There are areas where NPR's journalism can improve, of course, but the middle of a worldwide crisis is not the moment for those conversations and I've shelved those notes. I will limit myself to using this platform one last time to encourage NPR's newsroom leaders to continue to reassess one element of its work. I've written many columns addressing listener concerns about the prevalence of live interviews of politicians and other political figures on the NPR newsmagazines and how those interviews enable spin and sometimes outright misinformation to spread. I continue to urge NPR to look at some kind of course correction, to put its greatest priority on the reporting of facts. In that vein, I'd like to see more use of the "truth sandwich," as well.

How'd I do?

When I arrived at NPR five years ago and was making the introductory rounds, a now former executive asked me an unintentionally provocative question: "What are the metrics by which you will judge whether you have been successful in your job?"

He was on the digital team, so the framing made sense in his world, where everything can be measured down to decimal points. But metrics aren't really the best way to assess the work of a public editor.

Yes, the office has received (and read) some 40,000 of your emails and untold numbers of tweets. I personally answered somewhere well over 14,000 of those emails. I wrote 210 columns, visited 29 member stations, and heard your questions and concerns at more than a dozen public events.

Still, those figures don't really answer the question posed by my former colleague. I think he anticipated I'd say that the journalism improved over time, or I got NPR to make X changes to its newsroom procedures.

I did contribute to some measurable changes; the annual report now gives much more detail about donors; the copy desk was beefed up; and opinion content is now clearly labeled. I hope there have been, and will be, more. We had a bit of fun, too.
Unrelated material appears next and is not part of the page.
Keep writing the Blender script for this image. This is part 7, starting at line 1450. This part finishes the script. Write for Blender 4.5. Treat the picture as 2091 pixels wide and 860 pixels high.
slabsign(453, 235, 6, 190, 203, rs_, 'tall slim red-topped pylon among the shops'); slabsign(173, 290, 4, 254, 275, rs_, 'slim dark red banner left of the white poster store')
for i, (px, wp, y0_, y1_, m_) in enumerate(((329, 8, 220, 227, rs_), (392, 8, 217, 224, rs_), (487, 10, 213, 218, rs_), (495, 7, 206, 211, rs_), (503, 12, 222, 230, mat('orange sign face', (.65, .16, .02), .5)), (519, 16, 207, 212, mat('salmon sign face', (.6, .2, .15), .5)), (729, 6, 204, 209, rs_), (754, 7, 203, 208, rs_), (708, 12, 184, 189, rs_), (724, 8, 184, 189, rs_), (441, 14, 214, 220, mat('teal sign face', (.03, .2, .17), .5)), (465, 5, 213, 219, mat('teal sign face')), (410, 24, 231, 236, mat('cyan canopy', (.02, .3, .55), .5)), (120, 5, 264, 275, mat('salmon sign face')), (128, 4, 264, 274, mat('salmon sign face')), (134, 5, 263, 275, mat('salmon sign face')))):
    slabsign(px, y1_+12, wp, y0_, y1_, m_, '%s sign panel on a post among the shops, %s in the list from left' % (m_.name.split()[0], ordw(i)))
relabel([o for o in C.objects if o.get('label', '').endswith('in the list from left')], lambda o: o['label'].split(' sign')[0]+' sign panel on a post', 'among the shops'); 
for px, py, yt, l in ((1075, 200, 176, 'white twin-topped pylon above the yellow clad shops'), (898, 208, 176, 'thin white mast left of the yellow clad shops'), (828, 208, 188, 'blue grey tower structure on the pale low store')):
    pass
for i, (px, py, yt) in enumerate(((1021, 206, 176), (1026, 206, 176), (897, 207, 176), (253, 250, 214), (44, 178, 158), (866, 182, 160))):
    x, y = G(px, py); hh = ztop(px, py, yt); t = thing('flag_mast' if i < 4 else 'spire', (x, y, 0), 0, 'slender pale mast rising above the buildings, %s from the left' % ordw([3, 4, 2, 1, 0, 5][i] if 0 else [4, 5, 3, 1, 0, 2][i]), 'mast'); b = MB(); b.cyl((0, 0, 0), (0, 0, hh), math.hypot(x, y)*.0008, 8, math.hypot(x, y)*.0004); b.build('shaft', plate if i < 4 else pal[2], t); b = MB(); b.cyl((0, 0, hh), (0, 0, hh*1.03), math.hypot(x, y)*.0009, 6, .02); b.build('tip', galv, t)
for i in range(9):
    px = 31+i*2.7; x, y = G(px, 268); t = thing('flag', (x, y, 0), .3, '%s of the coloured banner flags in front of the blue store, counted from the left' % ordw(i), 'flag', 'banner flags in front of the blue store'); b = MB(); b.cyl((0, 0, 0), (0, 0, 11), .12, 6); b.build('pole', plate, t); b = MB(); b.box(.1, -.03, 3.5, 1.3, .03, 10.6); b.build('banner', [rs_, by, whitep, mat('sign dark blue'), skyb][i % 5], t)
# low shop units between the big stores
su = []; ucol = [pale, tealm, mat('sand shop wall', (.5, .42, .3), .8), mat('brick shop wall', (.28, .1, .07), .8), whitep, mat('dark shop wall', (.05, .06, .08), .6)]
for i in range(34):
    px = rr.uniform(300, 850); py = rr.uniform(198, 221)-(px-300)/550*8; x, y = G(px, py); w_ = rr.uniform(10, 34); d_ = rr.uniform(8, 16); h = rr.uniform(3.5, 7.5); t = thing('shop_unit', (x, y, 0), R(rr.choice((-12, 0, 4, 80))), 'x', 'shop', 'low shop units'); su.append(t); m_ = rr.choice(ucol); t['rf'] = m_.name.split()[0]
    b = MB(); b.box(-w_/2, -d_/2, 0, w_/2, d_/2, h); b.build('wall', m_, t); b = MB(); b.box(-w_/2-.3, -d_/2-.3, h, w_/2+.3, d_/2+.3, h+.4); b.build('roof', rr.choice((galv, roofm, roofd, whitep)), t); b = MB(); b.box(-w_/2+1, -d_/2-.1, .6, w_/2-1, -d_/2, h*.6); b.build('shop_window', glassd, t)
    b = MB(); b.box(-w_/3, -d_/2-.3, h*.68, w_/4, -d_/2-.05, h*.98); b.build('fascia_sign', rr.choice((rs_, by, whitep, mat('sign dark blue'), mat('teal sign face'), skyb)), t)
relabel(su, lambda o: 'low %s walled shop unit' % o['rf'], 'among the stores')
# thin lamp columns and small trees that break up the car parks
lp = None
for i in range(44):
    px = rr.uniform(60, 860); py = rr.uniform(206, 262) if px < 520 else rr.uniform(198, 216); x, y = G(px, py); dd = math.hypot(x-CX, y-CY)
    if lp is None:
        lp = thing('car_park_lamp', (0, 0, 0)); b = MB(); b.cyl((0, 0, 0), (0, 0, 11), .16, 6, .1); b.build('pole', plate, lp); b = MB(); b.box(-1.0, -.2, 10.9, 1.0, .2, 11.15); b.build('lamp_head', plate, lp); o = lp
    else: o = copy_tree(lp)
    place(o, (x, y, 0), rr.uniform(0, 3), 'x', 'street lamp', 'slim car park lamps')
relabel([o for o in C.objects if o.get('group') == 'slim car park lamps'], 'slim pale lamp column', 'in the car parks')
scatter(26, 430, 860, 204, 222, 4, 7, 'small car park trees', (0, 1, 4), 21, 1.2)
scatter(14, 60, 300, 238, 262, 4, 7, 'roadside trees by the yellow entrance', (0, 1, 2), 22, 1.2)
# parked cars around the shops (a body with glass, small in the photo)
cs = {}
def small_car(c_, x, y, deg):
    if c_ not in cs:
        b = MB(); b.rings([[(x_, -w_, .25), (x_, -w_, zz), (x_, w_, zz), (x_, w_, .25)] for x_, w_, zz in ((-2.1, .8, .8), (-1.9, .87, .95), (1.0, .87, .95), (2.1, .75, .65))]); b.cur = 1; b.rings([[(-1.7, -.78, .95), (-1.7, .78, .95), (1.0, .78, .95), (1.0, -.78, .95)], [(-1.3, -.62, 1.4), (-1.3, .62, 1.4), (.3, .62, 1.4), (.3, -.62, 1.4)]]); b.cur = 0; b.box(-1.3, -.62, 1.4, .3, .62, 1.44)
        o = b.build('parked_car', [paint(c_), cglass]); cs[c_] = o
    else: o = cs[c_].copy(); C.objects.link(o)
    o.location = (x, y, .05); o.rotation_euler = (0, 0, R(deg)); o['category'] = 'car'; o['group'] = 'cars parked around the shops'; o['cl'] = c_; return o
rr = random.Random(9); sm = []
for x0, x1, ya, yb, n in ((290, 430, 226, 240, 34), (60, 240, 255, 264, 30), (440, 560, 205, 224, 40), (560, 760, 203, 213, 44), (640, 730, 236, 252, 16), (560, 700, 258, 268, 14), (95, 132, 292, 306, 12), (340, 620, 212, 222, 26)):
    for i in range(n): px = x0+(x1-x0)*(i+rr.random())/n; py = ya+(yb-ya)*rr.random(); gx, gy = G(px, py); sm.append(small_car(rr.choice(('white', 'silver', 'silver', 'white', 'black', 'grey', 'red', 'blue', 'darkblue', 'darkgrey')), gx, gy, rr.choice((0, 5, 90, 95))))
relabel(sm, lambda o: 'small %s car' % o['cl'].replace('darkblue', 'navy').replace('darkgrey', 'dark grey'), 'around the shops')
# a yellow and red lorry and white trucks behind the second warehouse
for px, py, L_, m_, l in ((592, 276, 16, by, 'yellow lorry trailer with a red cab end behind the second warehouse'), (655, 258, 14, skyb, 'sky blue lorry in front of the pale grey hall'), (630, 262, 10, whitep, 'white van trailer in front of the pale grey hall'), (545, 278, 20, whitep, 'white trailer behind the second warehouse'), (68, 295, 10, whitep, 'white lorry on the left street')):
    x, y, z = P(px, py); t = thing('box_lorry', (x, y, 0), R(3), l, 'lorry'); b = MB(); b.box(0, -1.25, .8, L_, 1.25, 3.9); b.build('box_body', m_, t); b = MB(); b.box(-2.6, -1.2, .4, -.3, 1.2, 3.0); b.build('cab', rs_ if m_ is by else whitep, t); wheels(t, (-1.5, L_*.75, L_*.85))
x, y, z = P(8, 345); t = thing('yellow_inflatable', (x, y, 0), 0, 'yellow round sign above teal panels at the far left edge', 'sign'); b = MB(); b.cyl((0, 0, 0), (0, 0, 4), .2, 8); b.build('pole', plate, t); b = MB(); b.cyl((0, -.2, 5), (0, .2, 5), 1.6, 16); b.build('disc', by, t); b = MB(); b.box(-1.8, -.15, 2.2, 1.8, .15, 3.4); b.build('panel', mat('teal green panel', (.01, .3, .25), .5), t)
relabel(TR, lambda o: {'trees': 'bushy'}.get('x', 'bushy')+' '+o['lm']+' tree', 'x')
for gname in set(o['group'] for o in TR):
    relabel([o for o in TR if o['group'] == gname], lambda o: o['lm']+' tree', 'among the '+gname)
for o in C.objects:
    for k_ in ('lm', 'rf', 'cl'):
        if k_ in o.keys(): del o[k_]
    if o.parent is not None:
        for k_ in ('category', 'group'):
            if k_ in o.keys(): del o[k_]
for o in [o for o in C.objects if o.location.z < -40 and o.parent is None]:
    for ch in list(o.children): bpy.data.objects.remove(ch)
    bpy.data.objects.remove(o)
However, the real value of the role, in my opinion, has been in the dialogue. Yes, I had opinions and prescriptions for changes. Many of you disagreed with some of them, and in retrospect, I myself would disagree with some of them now. But as I saw it, the public editor role is not about "censuring" the journalists, as some of those who reached out to me would wish.

As you heard me say if you came to one of our public events: We're all on the same side here — NPR, the public editor and the audience. We need credible journalism to survive as a democracy. I would hope I contributed to conversations that supported that, by bringing transparency and accountability to NPR's work.

Thank you

Finally, some thanks.

To those who reached out to the office over the years, thank you for taking the time to write or call and to read. I apologize if I was not able to answer individually; there aren't enough hours in the day to get to answer them all, but your views were read and considered. I love that listeners and readers are passionate and thoughtful about what they hear and read, down to the tiniest detail, as they should be.

To NPR I say thank you for giving me the great privilege of this job, and for committing to the role when other news organizations have abandoned it. (I'm told NPR will have an update on my successor soon.) Particularly, thank you to the newsroom staff. You gave me terrific column ideas when you yourselves saw ways in which the journalism could improve. Many of you took time you didn't have to engage with the often-uncomfortable process of having your journalism put under a public microscope and constructively criticized. Shockingly, sometimes you even thanked me afterwards.

Thank you to Anne Johnson, Caroline Kelly and Juliette Rocheleau for your able research assistance and all-around good cheer. Remember, gentle emailers, there are humans in our office reading your complaints and concerns. And thank you to my editors, John Felton and Tom Gilbert.

I now return to being one of NPR's millions of listeners and readers and station financial supporters. Like you, I will keep on holding NPR to the highest standards of excellence, knowing that it takes that responsibility seriously.